1. Laugh at least once a day.
2. Do something that scares me.
3. Finish my novel.
4. Be more charitable.
5. Take better care of myself.
6. Be more empathetic.
7. Take advantage of every opportunity.
8. Love my life.
9. Stop letting my life pass me by.

Saturday, November 26, 2011

Forgetting the Past is Hard to do.

So I found my 8th grade journal while digging in the garage today. Let's just say that reading it was a bit humbling. No matter how smart we think we've always been, at one time we were stupid teenagers with an impossible crush. Check this:

APRIL 19, 2003
 I didn't do much today, I thought about Clancy* again. His real name is Clancy Jones, I don't know his middle name. I really like him. I should say that I like things about him. I don't really know a ton about him. I know he plays guitar, I can kinda play the drums-- we could be a musically talented couple. He is a skater, too! He is also popular, the curse of any not super popular but not unpopular girl's crush. He seems so unattainable I know he would never go for a girl like me.

Really, Kristi!? Really? How ridiculous was that? I don't even remember thinking these things let alone writing them down. I'm blushing right now. Gosh, that's awful. The journal just gets worse from there, devolving into amateur sketches and declarations of unrequited love. I was a sad little girl.

I'll say this though, any guy I'm with will know how I feel about him. Apparently, I have lots of love to give. Crikey.

*Name changed to preserve my dignity...and his.

Friday, November 25, 2011

Bah!

I've decided that after this post I will no longer write an apology post after not blogging in forever. Blogging means never having to say you're sorry, right? Besides, it ain't no thang, I'm back now.

I love that phrase,"ain't no thang". I giggle inside every time I say it. People probably hate me. So enjoy it, this my last apology post. Sorry.

Monday, October 31, 2011

All-Hoochies Eve

What is it about Halloween that suddenly makes it okay for girls to dress like a slightly classier version of a hooker working her corner? Bees aren't sexy. They sting you and in some extreme cases even cause death. Ladybugs aren't sexy. They're bugs.

Same with the sexy maid costumes. While I understand that the thought of having someone come in and clean your house for you weekly so you don't have to inspires certain feelings, most maids I've met are older women trying to earn some "mad money". Not exactly Megan Fox.

It baffles me. And kind of makes me sick. All growing up, we had one real rule about Halloween-- we had to be something scary. I've been a ruthless witch, a heartless pirate wench, and a mystically terrifying gypsy. I think there were a few early years where we did cutesy family costumes, but that was it. I distinctly remember once asking my mom if I could be a princess. She responded with a , "you can be a zombie princess who wants to eat everyone's brains." I didn't want blood on my princess gown, so I chose something else.

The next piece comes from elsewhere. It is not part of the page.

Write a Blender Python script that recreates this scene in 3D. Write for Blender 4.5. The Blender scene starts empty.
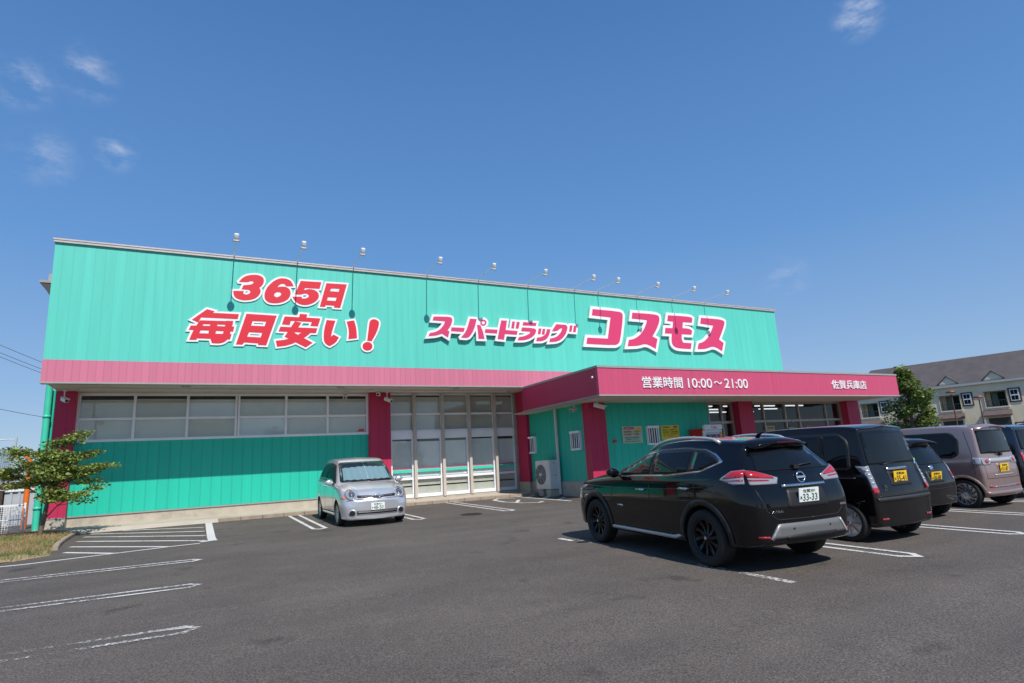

I always had fun Halloweens and I never felt the need to flash the cleavage or show a massive amount of my pale thighs. For the better of everyone, ultimately. Let's keep our goodies in our treat bags, yes? Thanks.

Consistency

I suck at consistency. My follow-through has never been very good. I always have the best of intentions. I always plan on cleaning my room each day so it stays nice. I always plan on doing my laundry weekly in order to avoid a clothes pile up. I always plan on writing oodles each day. I always plan on being a better blogger. Then life gets in the way and makes everything all hinky. I'm working on it.